Um 14.00 Uhr referiert Dr. Wagner mit einem Vortrag über Geologen als NS-Täter über ein bislang wenig beachtetes Thema. Tausende KZ-Häftlinge starben 1943 bis 1945 beim Ausschachten von Stollenanlagen, deren Pläne von Geologen erstellt wurden, die eng mit der SS zusammenarbeiteten. Geowissenschaftler wie der aus Ilfeld stammende Direktor des Geologischen Institutes der Universität Göttingen, Prof. Walter Schriel, und renommierte Geologen wie Fritz Dahlgrün, Georg Spackeler, Hans Joachim Martini und andere haben mit Ihren Forschungen und Untersuchungen das „Unternehmen Mittelbau“ erst möglich gemacht. Sie erarbeiteten nicht nur die Pläne für neue Stollenanlagen, sondern erstellten auch hydrogeologische Gutachten für die Be- und Entwässerung der Konzentrationslager im Südharz. Sie waren tätig in einem Netzwerk, das Universitäten, Bergämter, Bergbauunternehmen, geowissenschaftliche Einrichtungen, die Wehrmacht und nicht zuletzt die SS umfasste.

Mit seinem Vortrag versucht Dr. Wagner, einen neuen Focus auf das Thema der gesellschaftlichen Verantwortung von Wissenschaftlern zu legen. Bisher lag das Augenmerk beim Stichwort „Wissenschaftler und KZ Mittelbau-Dora“ ausschließlich auf Wernher von Braun und seinen Peenemünder Kollegen. Der Blick auf die Geologen zeigt jedoch, dass auch Wissenschaftler aus scheinbar „unverdächtigen“ Disziplinen ihr Wissen für die NS-Verbrechen zur Verfügung gestellt haben. Der Vortrag mit anschließender Diskussion findet im Medienraum des Verwaltungsgebäudes der Gedenkstätte statt. Alle Interessierten sind herzlich willkommen. Der Eintritt ist frei.

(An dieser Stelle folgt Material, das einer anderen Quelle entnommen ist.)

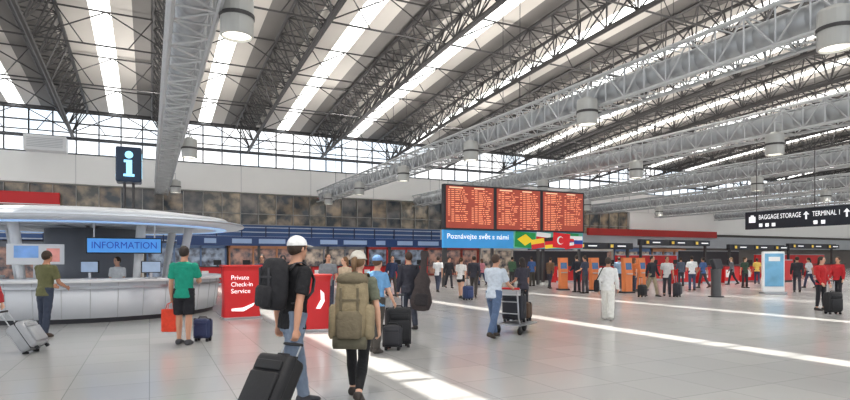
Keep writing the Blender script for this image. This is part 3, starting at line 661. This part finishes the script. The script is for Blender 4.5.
P=person('man in green T-shirt and black shorts standing at the information counter',184,10.5,1.84,-4,.014,0,((22,150,124),'short'),((30,30,36),'shorts'),(70,70,74),((44,34,28),'short'),None,1,((3,2),(-3,3)),((2,9,10),(30,8,60,-20)),0,curl=.9)
hl=P['hands'][0]
R=thing('shopping_bag','orange-red shopping bag hanging from the hand of the man in the green T-shirt','bag',V((hl.x,hl.y,0))-RT*.05,-TH)
z=hl.z-.12
q=MB(); q.loft([(V((0,0,z-.42)),V((.14,0,0)),V((0,.07,0))),(V((0,0,z-.4)),V((.15,0,0)),V((0,.075,0))),(V((0,0,z)),V((.155,0,0)),V((0,.06,0)))],20,6); q.build('bag_body',cloth((226,70,44)),R)
for s in (-1,1): q=MB(); q.limb([(-.07,s*.05,z-.01),(-.04,s*.03,z+.1),(.05,0,z+.15),(.06,s*.03,z+.1),(.08,s*.05,z-.01)],.006,6); q.build('handle',cloth((226,70,44)),R,True)
person('man in olive T-shirt and dark jeans leaning at the left of the information counter',45,11.5,1.77,12,.015,1,((104,104,70),'short'),((58,66,84),'long'),(70,54,44),((60,44,32),'short'),None,4,((4,2),(-5,3)),((24,10,50,-10),(20,9,50,-10)),0)
suitcase('dark blue cabin case on the floor right of the man in the green T-shirt',fl(203,341),rad(-30),(.34,.22,.44),(44,54,92),0,0)
P=person('person in red top at the left edge of the photo pulling a silver bag',-22,9.4,1.7,-70,.015,2,((176,50,56),'long'),((50,50,58),'long'),(60,56,54),((60,44,34),'long'),None,2,((14,6),(-12,12)),((4,9,14),(-26,14,8)),0,True,.8)
pulled('silver grey suitcase at the left edge trailing behind the person in red',P['hands'][1],V((-.95,.32,0)).normalized(),(.44,.30,.56),(168,170,174),.30,.35)
P=person('man in pale blue T-shirt and jeans pushing a loaded luggage trolley',494,11.4,1.72,36,.014,0,((206,216,228),'short'),((88,108,140),'long'),(70,60,52),((70,52,40),'short'),None,7,((16,6),(-16,14)),((34,8,46,-4),(34,8,46,-4)),-10,curl=1.)
dv=FW*cos(rad(36))+RT*sin(rad(36)); tp=P['loc']+dv*.98
trolley('luggage trolley with red handle pushed by the man in the pale blue T-shirt',tp,P['rz'])
suitcase('dark suitcase standing on the trolley of the man in pale blue',tp-dv*.08+V((0,0,.235)),P['rz'],(.50,.26,.62),(44,46,54),0,0)
suitcase('brown duffel case in front on the trolley of the man in pale blue',tp+dv*.28+V((0,0,.235)),P['rz'],(.46,.2,.42),(96,74,58),0,0)
person('person in light blue shirt and cap behind the woman with the large backpack',376,9.6,1.66,30,.015,2,((110,160,206),'short'),((70,66,62),'long'),(60,54,50),((90,64,44),'short'),(110,150,200),4,((6,4),(-6,6)),((40,8,40),(20,8,20)),0,True)
tp=fl(398,347)
suitcase('tall black suitcase on the floor left of the instrument case',tp,-TH+.25,(.46,.28,.72),(30,30,34),0,.22)
suitcase('small dark grey case in front of the tall black suitcase',tp-FW*.32-RT*.08,-TH-.1,(.34,.2,.44),(52,52,58),0,0)
person('person in dark clothes carrying a dark instrument case on the back',409,12.72,1.76,-18,.016,0,((54,54,64),'long'),((60,64,76),'long'),(40,38,38),((66,46,34),'short'),None,3,((8,4),(-8,8)),((4,9,14),(4,9,14)),10)
R=thing('guitar_case','tall dark padded instrument case slung behind the person in dark clothes left of centre','instrument case',at(419,12.4),-TH); R.rotation_euler=(rad(-3),rad(4),-TH)
q=MB(); q.loft([(V((0,0,z_)),V((x_,0,0)),V((0,y_,0))) for z_,x_,y_ in ((.45,.08,.05),(.48,.19,.07),(.66,.25,.09),(.84,.21,.09),(.98,.165,.085),(1.12,.185,.08),(1.22,.14,.07),(1.32,.08,.055),(1.62,.07,.05),(1.74,.095,.05),(1.79,.07,.04))],20,2.6); q.build('case_body',cloth((66,58,58)),R,True)
q=MB(); q.loft([(V((0,-.085,z_)),V((x_,0,0)),V((0,.03,0))) for z_,x_ in ((.56,.1),(.6,.15),(.8,.15),(.84,.1))],16,3); q.build('pocket',cloth((50,46,48)),R,True)
q=MB(); q.limb([(-.05,.06,1.5),(-.14,.2,1.46),(-.2,.3,1.3),(-.12,.1,.8)],.016,6); q.build('strap',BLACK,R,True)
P=person('person dressed all in white with a black shoulder bag, walking right of the board',608,14.7,1.66,25,.016,1,((236,236,232),'long'),((232,230,224),'wide'),(200,196,190),((60,46,38),'short'),None,3,((14,4),(-12,12)),((-8,9,14),(10,9,20)),0)
shoulder_bag('black shoulder bag on the person dressed in white',P,-1,(36,34,38),.44,.3,.46)
person('woman in red jacket and dark trousers standing beside a black suitcase at the right',821,17.4,1.68,160,.018,2,((186,36,40),'coat'),((40,40,46),'tight'),(40,36,36),((50,36,28),'long'),None,1,((3,2),(-3,3)),((4,10,20),(8,10,30)),10,True)
suitcase('black suitcase beside the woman in the red jacket',fl(833,314),rad(-20),(.44,.26,.64),(32,32,35),0,.32)
person('second woman in red jacket, farther back at the right edge',838,21.5,1.68,-120,.02,0,((176,30,38),'coat'),((36,36,42),'tight'),(40,36,36),((70,48,34),'tail'),None,1,((8,4),(-8,6)),((4,10,20),(8,10,30)),0,True)
W_=((16,6),(-16,14)); St=((3,2),(-3,3)); A1=((14,9,18),(-14,9,10)); A2=((14,9,60,-10),(4,9,12))
BR=(60,46,36); DKH=(44,34,28)
far=[
('woman in white top and black shorts walking left of the board',461,22.6,1.68,20,2,((226,224,222),'short'),((34,34,38),'short'),((80,56,40),'tail'),W_,A1,True),
('man in dark jacket beside the woman in the white top',474,23.5,1.76,10,0,((60,60,70),'coat'),((70,66,64),'long'),(BR,'short'),W_,A1,False),
('woman in dark dress behind the loaded trolley',523,15.2,1.64,-30,1,((56,54,66),'short'),((40,40,46),'tight'),((40,30,26),'long'),St,A2,True),
('man in dark shirt beside an orange kiosk right of the banner',585,26,1.76,-40,0,((60,66,84),'short'),((60,60,66),'long'),(BR,'short'),St,A2,False),
('man in black jacket and beige trousers near the middle of the right hall',652,24,1.76,150,0,((40,42,50),'coat'),((150,138,116),'long'),(BR,'short'),W_,A1,False),
('man in light grey shirt and dark trousers right of the man in black jacket',667,24,1.74,-160,1,((206,206,206),'short'),((56,58,66),'long'),(BR,'short'),W_,A1,False),
('woman in orange top by the orange kiosks',634,27.5,1.66,60,2,((214,120,70),'short'),((70,76,96),'long'),((110,76,50),'long'),St,A1,True),
('man in white shirt waiting at the check-in desks',692,28.5,1.76,10,0,((222,224,226),'short'),((60,72,100),'long'),(DKH,'short'),St,A2,False),
('person in blue top left of the grey post',703,31,1.72,-30,1,((70,100,150),'short'),((60,60,66),'long'),(DKH,'short'),W_,A1,False),
('person in dark green top by the shops right of the grey post',745,31,1.7,170,2,((60,80,66),'short'),((50,50,56),'long'),((70,50,36),'long'),St,A1,True),
('person in dark coat right of the poster totem',797,27,1.74,30,0,((50,50,56),'coat'),((56,56,66),'long'),(BR,'short'),W_,A1,False),
('person in brown jacket far back under the flags',550,30,1.72,40,0,((110,86,66),'coat'),((60,60,70),'long'),(BR,'short'),W_,A1,False),
('person in blue shirt far back under the banner',532,33,1.74,-20,1,((60,90,140),'short'),((70,66,60),'long'),(DKH,'short'),St,A2,False),
('man in grey shirt behind the second red stand',328,16,1.76,160,0,((130,134,140),'short'),((66,70,86),'long'),(BR,'short'),St,A2,False),
('woman in beige top behind the second red stand',345,15.2,1.66,-150,2,((196,176,150),'short'),((70,70,80),'long'),((120,84,54),'long'),St,A1,True),
('person in navy jacket behind the red Private Check-in stand',262,18.5,1.74,170,0,((40,48,72),'coat'),((60,60,66),'long'),(DKH,'short'),St,A1,False),
('person in white shirt far back beside the instrument case',438,27,1.74,20,0,((220,220,222),'short'),((60,66,86),'long'),(BR,'short'),W_,A1,False),
('information clerk in white shirt standing behind the counter',118,15.3,1.66,180,2,((228,232,238),'short'),((40,44,60),'long'),((60,44,34),'short'),St,A2,True),
('person in black coat far back just left of the banner text',449,31,1.72,160,0,((44,44,50),'coat'),((50,50,58),'long'),(BR,'short'),W_,A1,False),
('person in pink top far back under the left end of the banner',482,34,1.64,-40,2,((206,130,140),'short'),((60,70,100),'long'),((90,60,40),'long'),W_,A1,True),
('person in green jacket far back under the middle of the banner',512,34,1.74,30,0,((70,100,76),'coat'),((60,58,60),'long'),(DKH,'short'),St,A2,False),
('person in dark suit between two orange kiosks',577,27,1.78,-20,0,((44,46,56),'coat'),((44,46,54),'long'),(DKH,'short'),St,A2,False),
('person in light blue shirt at the desks right of the person in white',619,30,1.72,15,1,((140,170,200),'short'),((70,70,78),'long'),(BR,'short'),St,A2,False),
('person in grey-blue sweater before the nearer red desks',681,33,1.7,0,0,((86,96,112),'long'),((60,62,72),'long'),(BR,'short'),St,A2,False),
('person in grey coat right of the grey post',732,35,1.72,-60,2,((110,110,116),'coat'),((50,50,58),'long'),((130,100,66),'long'),W_,A1,True),
('person in yellow top far right beside the poster totem',757,36,1.66,20,1,((214,180,90),'short'),((60,66,90),'long'),(DKH,'tail'),St,A1,True),
('person in white top far right behind the woman in red jacket',809,31,1.7,-30,0,((224,224,226),'short'),((60,66,90),'long'),(BR,'short'),W_,A1,False),
('person in navy sweater far back left of the instrument case',392,24,1.76,150,0,((44,54,84),'long'),((70,68,66),'long'),(BR,'short'),W_,A1,False),
]
for (lab,px,d,H,fc,sk,tp_,bt,hr,lg,am,gl) in far:
    person(lab,px,d,H,fc,.02,sk,tp_,bt,(50,46,44),hr,None,random.uniform(0,5),lg,am,random.uniform(-25,25),gl)
suitcase('dark trolley case beside the man in light grey shirt',fl(677,297),rad(20),(.4,.25,.6),(50,50,58),0,.3)
suitcase('black cabin case beside the man in black jacket',fl(642,297),rad(10),(.38,.24,.52),(34,34,38),0,.3)
suitcase('blue suitcase beside the woman in white top',fl(468,300),rad(10),(.4,.25,.55),(50,66,110),0,.3)
# ---------------------------------------------------------------- light, world, camera
wd=bpy.data.worlds.new('World'); SC.world=wd; wd.use_nodes=True; nt=wd.node_tree; bg=nt.nodes['Background']
bg.inputs[0].default_value=(.90,.94,1.,1); bg.inputs[1].default_value=1.3
sl=bpy.data.lights.new('sun','SUN'); sl.energy=13; sl.angle=rad(.5); sl.color=(1,.95,.86); so=bpy.data.objects.new('sun',sl); C.objects.link(so)
so.rotation_euler=V((-.06,-.35,-1)).to_track_quat('-Z','Y').to_euler()
cd=bpy.data.cameras.new('camera'); cd.sensor_width=36; cd.lens=36*F/850; cd.shift_y=(HZ-200)/850; cd.clip_end=400
co=bpy.data.objects.new('camera',cd); C.objects.link(co); co.location=(0,0,CH); co.rotation_euler=(pi/2,0,-TH); SC.camera=co
SC.view_settings.view_transform='Standard'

Bereits um 10.00 Uhr lädt Gedenkstättenleiter Dr. Jens-Christian Wagner zu einer Führung durch die Gedenkstätte Mittelbau-Dora ein. Hier wird die neue Konzeption, welche die Ausbeutung der Arbeitskraft der Häftlinge in den Mittelpunkt stellt sowie die geplante Neugestaltung des Gedenkstättengeländes der Öffentlichkeit vorgestellt. Auch hierzu ist der Eintritt frei.